- What you will do
Using the listing below, extract each line that has the word "scene" in it.

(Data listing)
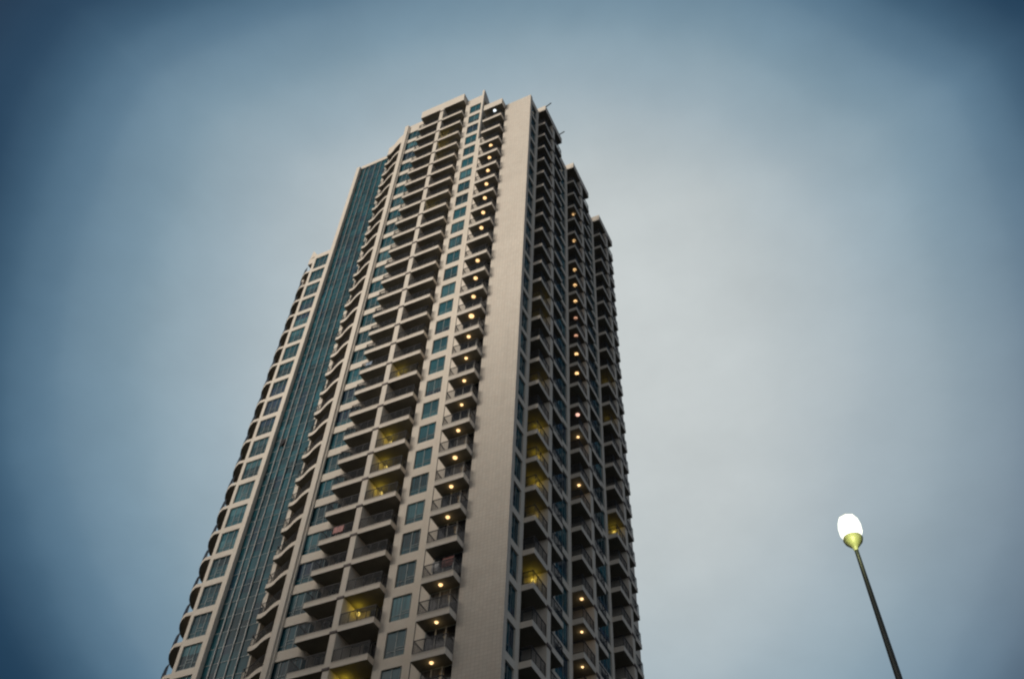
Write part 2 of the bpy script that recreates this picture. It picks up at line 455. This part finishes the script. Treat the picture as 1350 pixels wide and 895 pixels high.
# W1
b = bay_x(-36.45, -34.73, 51.3, range(-4, 31), [(-37.2, -36.45), (-34.73, -34.43)], TOPB)
b.box(-34.43, -31.9, 51.285, 51.3, 0, TOPA - .25, 'paint')
b.box(-37.2, -34.43, 51.6, 52.7, TOPB - 1.3, TOPB - .3, 'paint')
part(b, 'facade_panel')
# tall fin wall on the roof edge above W1
b = MB(); ft = 133.0 + EYE
pr = [(51.295, TOPB), (51.295, ft), (51.7, ft - .05), (52.4, ft - .5), (53.0, ft - 1.1), (53.6, ft - 2.0), (53.9, TOPB - 2)]
vs = [(-34.72, y, z) for y, z in pr] + [(-34.42, y, z) for y, z in pr]; n = len(pr)
b.add(vs, [tuple(range(n)), tuple(reversed(range(n, 2 * n)))] + [(i, i + n, (i + 1) % n + n, (i + 1) % n) for i in range(n)], 'paint')
part(b, 'roof_fin')
# W2 with a rounded end
b = bay_x(-46.56, -44.40, 51.3, range(-4, 31), [], TOPB, top_k=-4)
def rounded(z0, z1):
    cx, cy, r = -44.40, 51.85, .55
    out_ = [(cx + r * math.sin(a), cy - r * math.cos(a)) for a in [i * math.pi / 2 / 6 for i in range(7)]] + [(cx + r, 52.65)]
    inn = [(cx + (r - .22) * math.sin(a), cy - (r - .22) * math.cos(a)) for a in [i * math.pi / 2 / 6 for i in range(7)]] + [(cx + r - .22, 52.65)]
    b.prism(out_ + list(reversed(inn)), z0, z1, 'paint')
for k in range(-4, 31):
    rounded(Z(k) - .34 * FH, TOPB if k == -4 else Z(k) - .05 * FH)
b.box(-44.22, -43.86, 52.05, 52.62, 0, TOPB - 1.5, 'paint')
part(b, 'facade_panel')
cg = MB()     # glass around the rounded corner
for k in range(-4, 30):
    cg.add([(-44.40, 51.45, Z(k) - .34 * FH), (-44.02, 51.6, Z(k) - .34 * FH), (-44.02, 51.6, Z(k) - 1.05 * FH), (-44.40, 51.45, Z(k) - 1.05 * FH)], [(3, 2, 1, 0)], 'glass')
    cg.add([(-44.02, 51.6, Z(k) - .34 * FH), (-43.98, 52.05, Z(k) - .34 * FH), (-43.98, 52.05, Z(k) - 1.05 * FH), (-44.02, 51.6, Z(k) - 1.05 * FH)], [(3, 2, 1, 0)], 'glass')
    cg.bar((-44.02, 51.58, Z(k) - .34 * FH), (-44.02, 51.58, Z(k) - 1.05 * FH), .03, 'frame')
part(cg, 'corner_glazing')
# B roof slab, pier P3 and partition, A roof slab
b = MB(); b.box(-44.15, -37.18, 50.41, 52.7, Z(-4.07), Z(-4.73), 'paint', 'soffit'); part(b, 'roof_slab')
b = MB(); b.box(-31.85, -29.22, 47.83, 49.15, Z(.10), Z(-.36), 'paint', 'soffit'); part(b, 'roof_slab')
b = MB(); b.box(-40.90, -40.35, 50.40, 52.7, 0, Z(-4.07), 'paint')
for k in range(-4, 31):
    b.box(-40.97, -40.33, 50.33, 50.40, Z(k) - .60, Z(k) - .38, 'cap')
part(b, 'pier')
# P4 deep fin beside the curved balconies
b = MB(); b.box(-47.13, -46.56, 50.93, 54.9, 0, 131.2 + EYE, 'paint'); b.box(-46.56, -46.40, 51.12, 51.30, 0, 131.0 + EYE, 'paint'); part(b, 'pier')
# curved roof parapet
b = MB(); pts = [(x, y) for x, y in WC] + [(-47.13, 52.3)] + [(x + .05, y + .32) for x, y in reversed(WC[2:])] + [(-50.95, 53.6)]
b.prism(pts, 129.2 + EYE, 131.45 + EYE, 'paint')
b.prism([(x, y) for x, y in WC] + [(-47.13, 54.9), (-51.2, 54.9)], 129.0 + EYE, 129.2 + EYE, 'soffit'); part(b, 'roof_parapet')
# pilaster between the glass strip and the curved balconies
b = MB(); b.box(-51.55, -51.10, 53.62, 54.9, 0, 129.0 + EYE, 'paint'); part(b, 'pier')
# glass strip with fins
cw = MB(); ztop = 129.4 + EYE
b = MB(); b.box(-55.95, -51.25, 53.5, 53.8, ztop - .1, ztop + .75, 'paint'); b.box(-55.95, -51.5, 53.8, 53.95, 0, ztop - .3, 'roof')
part(b, 'roof_parapet')
root_cw = None
fx = [-55.95, -55.12, -54.34, -53.30, -52.36, -51.25]
gl = MB(); nz = int(ztop / 1.55)
for a, c in zip(fx, fx[1:]):
    z = ztop - .1
    while z > .2:
        z2 = max(.1, z - 1.55); t = random.uniform(-.02, .02); t2 = random.uniform(-.02, .02)
        gl.add([(a, 53.62 + t, z2), (c, 53.62 - t, z2), (c, 53.62 - t + t2, z), (a, 53.62 + t + t2, z)], [(0, 1, 2, 3)], 'curtain'); z = z2
root_cw = part(gl, 'curtain_wall')
for x in fx[1:-1]:
    f = MB(); f.box(x - .035, x + .035, 53.50, 53.66, .1, ztop - .1, 'fin'); part(f, 'fin', parent=root_cw)
h = MB(); z = ztop - .1
while z > 1:
    for a, c in zip(fx, fx[1:]): h.box(a + .045, c - .045, 53.585, 53.60, z - .025, z + .025, 'frame')
    z -= 1.55
part(h, 'transom', parent=root_cw)
ow = MB(); ow.add([(-55.0, 53.34, 0), (-54.46, 53.34, 0), (-54.46, 53.58, 1.0), (-55.0, 53.58, 1.0)], [(0, 1, 2, 3)], 'rail')
ow.box(-55.0, -54.46, 53.57, 53.60, 0, 1.0, 'rail')
part(ow, 'open_vent', (0, 0, Z(15.1)), parent=root_cw)
# P5 and the W3 bay
b = MB(); b.box(-56.50, -55.95, 53.16, 53.95, 0, 129.6 + EYE, 'paint'); b.box(-56.40, -55.95, 53.95, 57, 107 + EYE, 129.4 + EYE, 'paint'); part(b, 'pier')
b = bay_x(-58.62, -56.50, 53.23, range(3, 29), [(-59.0, -58.62)], 107.8 + EYE, sp0=.29, sp1=.50, top_k=3)
b.box(-59.0, -56.5, 53.53, 53.75, 106.4 + EYE, 107.6 + EYE, 'paint')
part(b, 'facade_panel')
b = MB(); b.add([(-59.75, 53.24, 107.3 + EYE), (-58.6, 53.24, 107.8 + EYE), (-59.5, 53.24, 109.2 + EYE), (-59.75, 54.0, 107.3 + EYE), (-58.6, 54.0, 107.8 + EYE), (-59.5, 54.0, 109.0 + EYE)],
    [(0, 1, 2), (5, 4, 3), (0, 3, 4, 1), (1, 4, 5, 2), (2, 5, 3, 0)], 'paint')
b.box(-59.75, -59.0, 53.24, 55.5, 106.1 + EYE, 107.35 + EYE, 'paint', 'soffit')
part(b, 'roof_parapet')
b = MB(); b.box(-60.55, -60.25, 53.9, 54.3, Z(5) - .9, Z(4) - .2, 'paint'); part(b, 'privacy_screen')

# right face: window strips, recess sides, piers, roof slabs
def strip_y(y0, y1, wy0, wy1, ztop, name='facade_panel'):
    b = MB()
    b.box(-26.6, -25.57, y0, wy0, 0, ztop, 'paint') if wy0 - y0 > .01 else None
    b.box(-26.6, -25.57, wy1, y1, 0, ztop, 'paint')
    for k in range(-1, 31):
        zt = Z(k) - .09 * FH; zb = Z(k) - .29 * FH
        if k == 0: zt = ztop
        if k == -1: continue
        b.box(-25.87, -25.57, wy0, wy1, zb, min(zt, ztop), 'paint')
    part(b, name)
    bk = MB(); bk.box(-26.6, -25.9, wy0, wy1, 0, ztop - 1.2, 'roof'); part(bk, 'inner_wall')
strip_y(49.32, 51.26, 49.32, 50.66, 118.2 + EYE)
strip_y(56.58, 60.42, 57.1, 59.75, 118.2 + EYE)
strip_y(65.70, 69.47, 66.25, 68.9, 118.2 + EYE)
b = MB(); b.box(-26.6, -25.57, 74.42, 76.6, 0, 118.2 + EYE, 'paint'); part(b, 'facade_panel')
for i, y0 in enumerate((51.27, 60.43, 69.48)):
    w2 = 2.25 if i < 2 else 1.9
    b = MB(); b.box(-26.6, -24.63, y0 + 2.36, y0 + 2.98, 0, 118.0 + EYE, 'paint')
    for k in range(0, 31): b.box(-24.63, -24.55, y0 + 2.31, y0 + 3.03, Z(k) - .62, Z(k) - .36, 'cap')
    part(b, 'pier')
    b = MB(); b.box(-26.6, -24.62, y0 - .01, y0 + 2.98 + w2 + .03, 118.0 + EYE, 119.25 + EYE, 'paint', 'soffit'); part(b, 'roof_slab')
    # pale curtain and nib wall seen beyond the pier
    nb = MB()
    for k in range(0, 29 - 2 * i):
        nb.box(-26.2, -25.85, y0 + 5.0, y0 + 5.06, Z(k + 1) + .1, Z(k) - SL - .05, 'whiteframe')
    part(nb, 'balcony_curtain')
dm = MB(); dm.bar((-25.6, 51.75, 119.35 + EYE), (-23.85, 51.35, 119.5 + EYE), .07, 'rail', 6); dm.bar((-25.2, 51.7, 119.2 + EYE), (-25.2, 51.7, 119.45 + EYE), .06, 'rail', 6); part(dm, 'roof_davit')
dm = MB(); dm.bar((-25.6, 56.0, 119.3 + EYE), (-23.85, 55.65, 119.15 + EYE), .07, 'rail', 6); dm.bar((-25.2, 55.95, 119.2 + EYE), (-25.2, 55.95, 119.4 + EYE), .06, 'rail', 6); part(dm, 'roof_davit')
# roofs and roof plant
b = MB(); b.box(-33.5, -27.2, 56, 72, TOPA - .1, TOPA + .2, 'roof'); part(b, 'roof')

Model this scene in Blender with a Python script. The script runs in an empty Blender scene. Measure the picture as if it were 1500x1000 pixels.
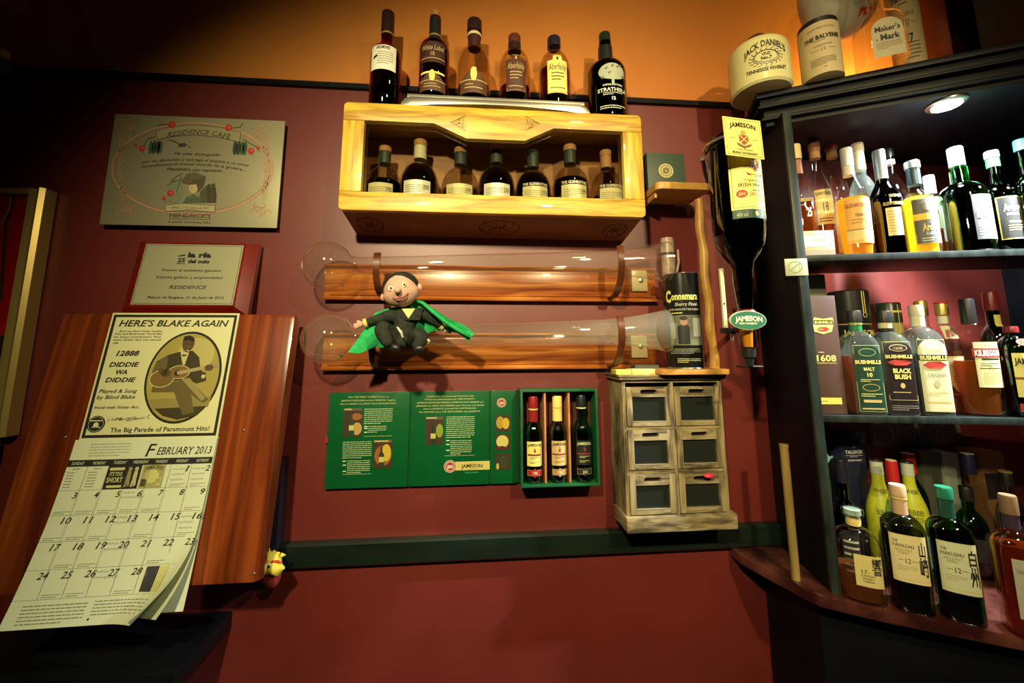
import bpy, bmesh, math, random
import numpy as np
from mathutils import Vector, Matrix, Euler
random.seed(7)
PI = math.pi
S = bpy.context.scene
COL = S.collection

# ------------------------------------------------------------------ camera
# eye level is z = 0, the wall is the plane y = 0, the camera stands 1 m in front of it
FPX, PPX, PPY = 580.0, 750.0, 430.0
Zc = np.array([737 - PPX, -3800 - PPY, FPX]); Zc /= np.linalg.norm(Zc)
Xc = np.array([7700 - PPX, 485 - PPY, FPX]); Xc -= Zc * Xc.dot(Zc); Xc /= np.linalg.norm(Xc)
Yc = np.cross(Zc, Xc)
RM = np.stack([Xc, Yc, Zc])
CAM = np.array([0.0, -1.0, 0.0])
cd = bpy.data.cameras.new('camera'); cam = bpy.data.objects.new('camera', cd); COL.objects.link(cam)
r_, u_, b_ = RM @ np.array([1, 0, 0]), RM @ np.array([0, -1, 0]), RM @ np.array([0, 0, -1])
M = Matrix(((r_[0], u_[0], b_[0], CAM[0]), (r_[1], u_[1], b_[1], CAM[1]), (r_[2], u_[2], b_[2], CAM[2]), (0, 0, 0, 1)))
cam.matrix_world = M
cd.sensor_width = 36; cd.lens = FPX / 1500 * 36; cd.shift_y = -70 / 1500; cd.clip_start = .02
S.camera = cam

# ------------------------------------------------------------------ exposure, world, lights
S.view_settings.view_transform = 'Standard'; S.view_settings.look = 'None'
S.view_settings.gamma = 1; S.view_settings.use_curve_mapping = False
S.view_settings.exposure = 0.0
S.cycles.transparent_max_bounces = 32
W = bpy.data.worlds.new('world'); S.world = W; W.use_nodes = True
W.node_tree.nodes['Background'].inputs[0].default_value = (1, .75, .5, 1)
W.node_tree.nodes['Background'].inputs[1].default_value = .006

def light(name, kind, loc, target, energy, color, size=.1, **kw):
    ld = bpy.data.lights.new(name, kind); ld.energy = energy; ld.color = color
    if kind == 'AREA': ld.size = size
    else: ld.shadow_soft_size = size
    for k, v in kw.items(): setattr(ld, k, v)
    o = bpy.data.objects.new(name, ld); COL.objects.link(o); o.location = loc
    o.rotation_euler = (Vector(target) - Vector(loc)).to_track_quat('-Z', 'Y').to_euler()
    return o
light('ceiling_spot', 'SPOT', (-.30, -1.42, .70), (.03, 0, -.05), 112, (1, .86, .48), .035, spot_size=1.56, spot_blend=1.0)
light('ceiling_spot_right', 'SPOT', (.62, -1.65, .85), (.42, 0, .06), 88, (1, .80, .42), .03, spot_size=1.25, spot_blend=1.0)
light('wall_washer', 'SPOT', (.45, -.85, .98), (.40, 0, .92), 9, (1, .74, .36), .03, spot_size=1.9, spot_blend=1.0)
light('shelf_spot', 'SPOT', (1.02, -.285, .520), (1.0, -.26, -.5), 42, (.80, .93, 1), .02, spot_size=2.75, spot_blend=.5)
light('added_counter_spot', 'SPOT', (1.27, -.44, .520), (.92, -.27, -.35), 125, (.90, .97, 1), .02, spot_size=1.75, spot_blend=.6)  # added lamp out of view, brightens the middle shelf and counter bottles
tl = light('top_lamp', 'AREA', (1.14, -.055, .618), (1.14, .02, .72), 7, (1, .74, .30), .30, shape='RECTANGLE', size_y=.03, spread=2.2)

# ------------------------------------------------------------------ pixel helpers
def ray(u, v): return RM @ np.array([u - PPX, v - PPY, FPX])
def hit(u, v, o, n):
    r = ray(u, v); n = np.array(n, float); t = n.dot(np.array(o) - CAM) / n.dot(r); return CAM + t * r
def on(u, v, d): return hit(u, v, (0, -d, 0), (0, 1, 0))
def proj(p):
    c = RM.T @ (np.array(p) - CAM); return c[0] / c[2] * FPX + PPX, c[1] / c[2] * FPX + PPY, c[2]

# ------------------------------------------------------------------ materials
MATS = {}
def pbr(col, rough=.5, metal=0, key=None, coat=0, **kw):
    k = key or ('p', tuple(round(c, 3) for c in col), rough, metal, coat)
    if k in MATS: return MATS[k]
    m = bpy.data.materials.new(str(key or 'paint')); m.use_nodes = True
    b = m.node_tree.nodes['Principled BSDF']
    b.inputs['Base Color'].default_value = (*col[:3], 1); b.inputs['Roughness'].default_value = rough
    b.inputs['Metallic'].default_value = metal; b.inputs['Coat Weight'].default_value = coat
    for a, v in kw.items(): b.inputs[a].default_value = v
    MATS[k] = m; return m
def glassy(tint, rough=.02, edge=.55, base=.045, key=None, body=0):
    """thin clear or tinted glass: coloured see-through plus fresnel reflection"""
    k = ('g', tuple(tint), rough, edge, base, body)
    if k in MATS: return MATS[k]
    m = bpy.data.materials.new('glass'); m.use_nodes = True; nt = m.node_tree; nt.nodes.clear()
    N = nt.nodes.new; L = nt.links.new
    out = N('ShaderNodeOutputMaterial'); mx = N('ShaderNodeMixShader'); t = N('ShaderNodeBsdfTransparent'); g = N('ShaderNodeBsdfGlossy')
    t.inputs[0].default_value = (*tint, 1); g.inputs['Roughness'].default_value = rough; g.inputs[0].default_value = (1, 1, 1, 1)
    lw = N('ShaderNodeLayerWeight'); lw.inputs[0].default_value = .5
    pw = N('ShaderNodeMath'); pw.operation = 'POWER'; pw.inputs[1].default_value = 3.2; L(lw.outputs['Facing'], pw.inputs[0])
    ma = N('ShaderNodeMath'); ma.operation = 'MULTIPLY_ADD'; L(pw.outputs[0], ma.inputs[0]); ma.inputs[1].default_value = edge; ma.inputs[2].default_value = base
    L(ma.outputs[0], mx.inputs[0])
    if body:
        m3 = N('ShaderNodeMixShader'); m3.inputs[0].default_value = body; m4 = N('ShaderNodeMixShader'); m4.inputs[0].default_value = .5
        df = N('ShaderNodeBsdfDiffuse'); tr = N('ShaderNodeBsdfTranslucent')
        for q_ in (df, tr): q_.inputs[0].default_value = (*tint, 1)
        L(df.outputs[0], m4.inputs[1]); L(tr.outputs[0], m4.inputs[2]); L(t.outputs[0], m3.inputs[1]); L(m4.outputs[0], m3.inputs[2]); t = m3
    L(t.outputs[0], mx.inputs[1]); L(g.outputs[0], mx.inputs[2]); L(mx.outputs[0], out.inputs[0])
    MATS[k] = m; return m
def noisy(name, c1, c2, scale=(1, 1, 1), detail=6, rough=.45, bump=0, lo=.35, hi=.65, coat=0, distort=0, c3=None, rough2=None):
    if name in MATS: return MATS[name]
    m = bpy.data.materials.new(name); m.use_nodes = True; nt = m.node_tree; b = nt.nodes['Principled BSDF']
    N = nt.nodes.new; L = nt.links.new
    tc = N('ShaderNodeTexCoord'); mp = N('ShaderNodeMapping'); mp.inputs['Scale'].default_value = scale
    no = N('ShaderNodeTexNoise'); no.inputs['Scale'].default_value = 1; no.inputs['Detail'].default_value = detail
    no.inputs['Distortion'].default_value = distort
    cr = N('ShaderNodeValToRGB'); e = cr.color_ramp.elements
    e[0].position = lo; e[0].color = (*c1, 1); e[1].position = hi; e[1].color = (*c2, 1)
    if c3: x = cr.color_ramp.elements.new((lo + hi) / 2); x.color = (*c3, 1)
    L(tc.outputs['Object'], mp.inputs[0]); L(mp.outputs[0], no.inputs[0]); L(no.outputs['Fac'], cr.inputs[0]); L(cr.outputs[0], b.inputs['Base Color'])
    b.inputs['Roughness'].default_value = rough; b.inputs['Coat Weight'].default_value = coat
    if rough2 is not None:
        mr = N('ShaderNodeMapRange'); mr.inputs[3].default_value = rough; mr.inputs[4].default_value = rough2; L(no.outputs['Fac'], mr.inputs[0]); L(mr.outputs[0], b.inputs['Roughness'])
    if bump:
        bp = N('ShaderNodeBump'); bp.inputs['Strength'].default_value = bump; bp.inputs['Distance'].default_value = .002
        L(no.outputs['Fac'], bp.inputs['Height']); L(bp.outputs[0], b.inputs['Normal'])
    MATS[name] = m; return m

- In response
Model this scene in Blender with a Python script. The script runs in an empty Blender scene. Measure the picture as if it were 1500x1000 pixels.
S = bpy.context.scene